Peu de rancoeur contre l'Etat français. La mort de Mme Knoll n'a pas suscité le même ressentiment que le meurtre, un an plus tôt à Paris, de Sarah Halimi, quand la juge avait retenu le caractère antisémite environ un an après.

Avant même l'inculpation de deux hommes pour homicide involontaire à caractère antisémite, le ministre des Affaires étrangères Jean-Yves Le Drian en visite à Jérusalem déclarait lundi "plausible" la qualification antisémite.
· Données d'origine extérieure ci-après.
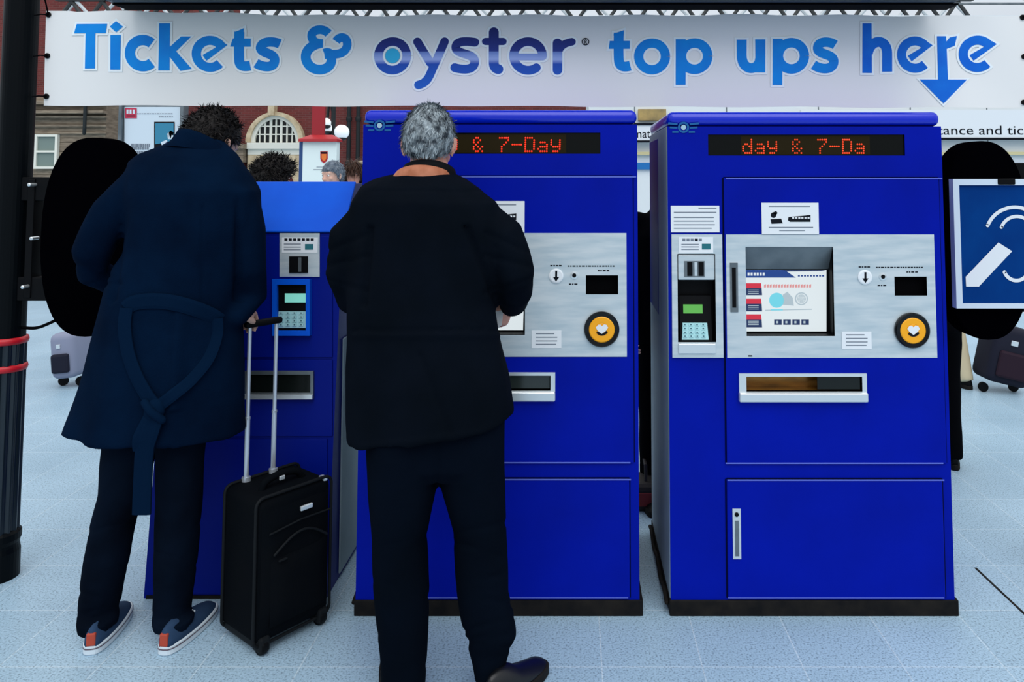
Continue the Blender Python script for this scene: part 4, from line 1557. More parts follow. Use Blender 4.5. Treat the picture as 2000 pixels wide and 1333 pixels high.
# ------------------------------------------------------------------ people
M['skin'] = mat('skin', (214, 160, 138), 0.55, spec=0.3, vary=(14, (204, 140, 120)))
M['skin_pale'] = mat('skin_pale', (224, 184, 164), 0.55, spec=0.3, vary=(14, (214, 160, 140)))
M['eye'] = mat('eye_white', (225, 225, 222), 0.3)
M['iris'] = mat('iris', (40, 30, 24), 0.3)
M['hair_dark'] = mat('dark_hair', (12, 11, 12), 0.6, spec=0.2, vary=(60, (30, 26, 25)))
M['hair_brown'] = mat('brown_hair', (72, 46, 34), 0.6, spec=0.2, vary=(60, (44, 30, 24)))
M['hair_grey'] = mat('grey_hair', (52, 60, 68), 0.6, spec=0.3, vary=(42, (168, 180, 186)))
M['hair_mid'] = mat('greying_hair', (70, 84, 100), 0.6, spec=0.3, vary=(42, (120, 130, 140)))

def Rz(a): return Matrix.Rotation(math.radians(a), 4, 'Z')
def Rx(a): return Matrix.Rotation(math.radians(a), 4, 'X')
def Ry(a): return Matrix.Rotation(math.radians(a), 4, 'Y')
def T(v): return Matrix.Translation(Vector(v))

def head_parts(Mx, neck=True):
    """closed volumes of a head facing -y, centre of the skull at the origin"""
    b = B()
    b.ell((0, .012, .02), (.074, .095, .104), n=20)
    rings = []
    for z, a, dn, yc in ((.05, .066, .072, -.018), (0, .066, .076, -.02), (-.035, .062, .074, -.022), (-.065, .055, .066, -.028), (-.088, .044, .054, -.036), (-.106, .026, .034, -.050), (-.113, .012, .018, -.054)):
        rings.append([Vector((a * math.cos(2 * PI * i / 20), yc + dn * math.sin(2 * PI * i / 20), z)) for i in range(20)])
    b.loft(rings[::-1])
    b.tube([(0, -.085, .022), (0, -.098, -.004), (0, -.108, -.022)], [.008, .010, .0135], 10)
    for s in (-1, 1):
        b.ell((s * .009, -.098, -.026), (.008, .009, .006), n=10)
        b.tube([(s * .012, -.088, .033), (s * .03, -.088, .037), (s * .046, -.076, .032)], [.006, .007, .006], 8)
        b.ell((s * .042, -.062, -.018), (.020, .022, .02), n=12)
        Me = T((0, 0, 0)) @ Rz(s * 24) @ Ry(s * 8)
        b.ell((s * .081, .012, -.006), (.008, .020, .033), M=Me, n=14)
        b.ell((s * .077, .010, -.034), (.006, .010, .011), M=Me, n=10)
    b.ell((0, -.094, -.052), (.024, .008, .0055), n=12)
    b.ell((0, -.092, -.062), (.020, .009, .0065), n=12)
    if neck:
        b.tube([(0, .022, -.03), (0, .026, -.09), (0, .036, -.15), (0, .04, -.19)], [.056, .054, .056, .062], 16)
    b.xf(Mx)
    return b

def eyes(par, Mx):
    for s in (-1, 1):
        b = B()
        c = Vector((s * .031, -.079, .014))
        b.ell(c, (.0115, .0105, .0105), n=12)
        b.ell(c + Vector((0, -.0085, 0)), (.005, .0035, .005), n=10, mi=1)
        b.xf(Mx)
        obj('eye', b, [M['eye'], M['iris']], par, smooth=True)

def hair_mesh(Mx, thick=.012, curl=.0, nst=2600, length=.03, width=.0022, back=-.085, side=-.02, front=.055, up=0.0, seed=1, sides_in=1.0):
    rnd = random.Random(seed)
    b = B()
    def lim(y):
        t = max(0, min(1, (y + .06) / .12))
        return front * (1 - t) ** 1.5 + back * t if y > -.02 else front * (1 - t) + side * t
    def surf(d, ex=0.0):
        p = Vector((d.x * .074 * sides_in, .012 + d.y * .095, .02 + d.z * .104))
        n = Vector((d.x / .074, d.y / .095, d.z / .104)).normalized()
        r = thick + ex
        if curl:
            q = p * 42
            r += curl * (noise.noise(q + Vector((seed, 0, 0))) + .6 * noise.noise(q * 2))
        return p + n * r, n
    nu, nv = 64, 36
    rings = []
    for k in range(1, nv):
        th = PI * k / nv
        g = []
        for i in range(nu):
            ph = 2 * PI * i / nu
            d = Vector((math.sin(th) * math.cos(ph), math.sin(th) * math.sin(ph), math.cos(th)))
            p, n = surf(d)
            z, y = p.z, p.y
            L = lim(y)
            if z < L:
                f = max(0, min(1, (L - z) / .018))
                p = p - n * (thick + curl) * f * 1.0 - n * .006 * f
                if f >= 1:
                    p = Vector((d.x * .060, .012 + d.y * .078, max(.02 + d.z * .085, L - .02)))
            g.append(p)
        rings.append(g)
    b.loft(rings[::-1])
    k = 0
    while k < nst:
        d = Vector((rnd.gauss(0, 1), rnd.gauss(0, 1), rnd.gauss(0, 1))).normalized()
        p, n = surf(d, -.004)
        if p.z < lim(p.y) + .003:
            continue
        k += 1
        down = Vector((0, .25, -1)) if d.y > -.3 else Vector((0, -.3, -.4))
        flow = (down - n * down.dot(n))
        if flow.length < .15:
            flow = Vector((rnd.gauss(0, 1), .6, 0)) - n * .0
        flow.normalize()
        flow = (flow + Vector((rnd.gauss(0, 1), rnd.gauss(0, 1), rnd.gauss(0, 1))) * (.28 + (.9 if curl > .015 else .3 if curl else 0)) + n * (.35 + up)).normalized()
        L = length * rnd.uniform(.6, 1.25)
        side_ = flow.cross(n)
        if side_.length < .01: continue
        side_.normalize()
        w = width * rnd.uniform(.7, 1.4)
        pts = []
        c = p
        dr = flow
        for s_ in range(4):
            pts.append(c)
            c = c + dr * L / 3
            if curl:
                dr = (dr + Vector((rnd.gauss(0, 1), rnd.gauss(0, 1), rnd.gauss(0, 1))) * .55).normalized()
            else:
                dr = (dr - n * .22).normalized()
        vs = []
        for s_, q in enumerate(pts):
            ww = w * (1, .9, .7, .1)[s_]
            vs += [q + side_ * ww, q - side_ * ww]
        b.add(vs, [(0, 1, 3, 2), (2, 3, 5, 4), (4, 5, 7, 6)])
    b.xf(Mx)
    return b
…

A ses côtés, le Premier ministre Benjamin Netanyahu a salué l'engagement "clair" des gouvernements français successifs contre l'antisémitisme.

On est loin des crispations de 2015 quand, après la tuerie de la supérette Hyper Cacher à Paris, M. Netanyahu lançait aux juifs de France: "votre avenir est ici".

Le meurtre de Mme Knoll est de nature à conforter un sentiment répandu en Israël que les juifs sont en danger en Europe.

"Il n'y a pas un antisémitisme d'Etat (en France), mais un ennemi qu'on ne veut pas nommer, et cet ennemi, c'est l'islamisme radical", lance Laly Derai, 42 ans, l'une des participantes au rassemblement.

- Le choix du départ -

"70 ans après le drame de la déportation et de l'assassinat de ses juifs, la France ne s'est toujours pas libérée de son antisémitisme purulent", éditorialisait dans le quotidien Haaretz le journaliste Sefy Hendler.

A lui et à d'autres n'échappait pas cependant la simultanéité avec les attaques dans le sud de la France. L'assassinat du colonel Arnaud Beltrame, tué par un jihadiste, a suscité les expressions de sympathie en Israël.

"Il y a un véritable problème de l'islamisme radical en France qui touche les juifs, mais pas seulement eux", analyse Emmanuel Navon, universitaire connaisseur de la France.

Si par le passé, il y a eu des tentatives israéliennes de récupération, le gouvernement français, à la différence d'autres gouvernements européens, passe pour "irréprochable" sur l'antisémitisme, dit-il.

Paris s'est beaucoup employé à expliquer à Israël le sérieux de son action. L'un des marqueurs attentivement observés est l'aliyah (littéralement la montée) de France, l'émigration vers Israël, dont l'insécurité ne peut être considérée comme seul facteur.

Avec plus de 7.000 personnes, elle a battu des records en 2014 et 2015, la France devenant le premier pays d'émigration vers Israël pour la première fois depuis la création d'Israël en 1948. Le mouvement s'est ralenti depuis.

Place de Paris, Sabrina Moïse "n'encourage rien ni personne" à quitter la France par crainte de l'antisémitisme. L'aliyah doit être une adhésion, dit-elle, "pas un choix par défaut".